Gracias a todo eso, ahora tengo una Cova Blava que sólo es mía y que nadie podrá destrozar. Allí no hay ni yates ni submarinistas ni ecologistas ni mirones. Ese lugar sólo me pertenece a mí y nadie podrá destruirlo. La cueva cambia, unas veces tiene el fondo arenoso, otros lo tiene lleno de rocas, y a veces aparecen algas flotantes, y un día el mar se encrespa y luego se calma poco a poco, y entonces llega a la cueva una música lejana (y es mi tío cantando una canción que aprendió en Río de Janeiro, en los primeros tiempos de la bossa nova), y me conformo con esa isla que sólo he visto de lejos y con esa cueva que nunca veré, porque nada podrá compararse nunca con ellas.

Algo de eso sabía mi tío, que había vivido en Río de Janeiro en los primeros sesenta, cuando cualquier extranjero con un poco de dinero podía ser feliz allí. Pero mi tío, a pesar de ser extranjero y tener algo de dinero y un trabajo agradable (en realidad no hacía nada), nunca fue feliz en Río de Janeiro. Y por eso sabía que era mejor que no me llevase a Cabrera. Si me llevaba, la isla se convertiría para mí en una isla igual que tantas otras, o quizá peor. Al no llevarme nunca, mi tío me la regaló sólo a mí. Nunca sabré cómo agradecérselo.

Lo curioso es que el método de mi tío es el que parece impulsar ese curioso Centro de Interpretación de Cabrera que acaban de inaugurar. ¿Interpretación? Sí, ahí surge un vocablo que no sabemos muy bien qué pinta en la frase, pero vivimos en un mundo en el que la sintaxis ya no sirve para darle un sentido al lenguaje (y por tanto al mundo), sino para suprimir el sentido del lenguaje (y por tanto del mundo), tal vez con la esperanza de habituarnos a vivir en un mundo en el que nada tenga sentido ni pueda tenerlo nunca. Y mi perplejidad aumenta cuando leo las declaraciones en la Colònia de la ministra de Medio Ambiente y Medio Rural y Marino (es decir, abreviando, la Ministra de los Tres Medios, que parece un cargo cortesano de la dinastía Ming): "El Centro ha sido diseñado para descubrir Cabrera desde la distancia confiando además que despierte la conciencia conservacionista de la población al tiempo que libere de la presión humana al parque". ¡Ufff, por fin he conseguido terminar la frase! ¡Y qué frase, Dios mío! Merecería una tesis universitaria, si no fuera porque en las Universidades no sólo se habla igual, sino mucho peor. Al oír esta frase, uno se pregunta en qué lengua se expresa la ministra de los Tres Medios. ¿Es eso castellano? ¿O es chino mandarín? ¿O es la neolengua de "1984"? Tal vez sea una mezcla de las tres, igual que ese ministerio que es a la vez del Medio Ambiente y del Medio Rural y Marino (y esperemos que pronto lo sea también del Medio Celeste).
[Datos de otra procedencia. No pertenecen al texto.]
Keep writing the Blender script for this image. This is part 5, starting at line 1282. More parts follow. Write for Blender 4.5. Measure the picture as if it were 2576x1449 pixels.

Que sepamos, en Cabrera llegaron a vivir tres mil "grognards" napoleónicos deportados tras la derrota de Bailén. Ahora que se celebra el bicentenario de la batalla de Bailén, sería bueno que alguien se acordara de ellos. Algunos de aquellos desgraciados llegaron a practicar el canibalismo, pero dejaron la isla tan limpia como la habían encontrado. Nosotros, por supuesto, no hacemos lo mismo. Nuestras manos ensucian todo lo que tocan. Eso era, supongo, lo que intentó explicarme mi tío cuando nunca me llevó a conocer Cabrera, "el agua más transparente que has visto nunca".